AT HOME     - You can also help your children at home by bringing them closer to possible fears. Some children may not yet sleep in their own bedroom, some may not yet sleep with the light off. Don't be afraid to allow them to grow into deeper stages of relationships with being alone or in the dark. 


AT SCHOOL - An essential component of our Halloween curriculum is the time allotted during special circle for kids to share their fears and acknowledge that fear as something that is valid.   Find your calm and reassuring voice and then watch them learn to find their own, internal, calm and reassuring voice. 

AT HOME - Finding moments of dialogue at home is also essential to a proper processing and emotional maturation within our children. Encourage your child to talk about his or her fears so he or she can learn to gain control over the fear. Show your child ways to cope with fears, such as taking deep breaths or keeping a flashlight by the bed.
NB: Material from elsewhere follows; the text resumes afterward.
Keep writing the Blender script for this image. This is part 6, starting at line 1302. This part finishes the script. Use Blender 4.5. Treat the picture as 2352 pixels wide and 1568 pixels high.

AT SCHOOL - Children often pick up on fear from the adults they are around. By interacting with Halloween at school, our children are able to see the fearlessness in the adults and even some of their peers. This helps them know how to respond to feelings of fear. 

AT HOME - Parents can also help with this process by encountering the various halloween characters upon arrival at school. It is important for parents to model a calm approach to confronting fears in achievable steps, rather than allowing children to avoid all of life's moments that contain anxiety.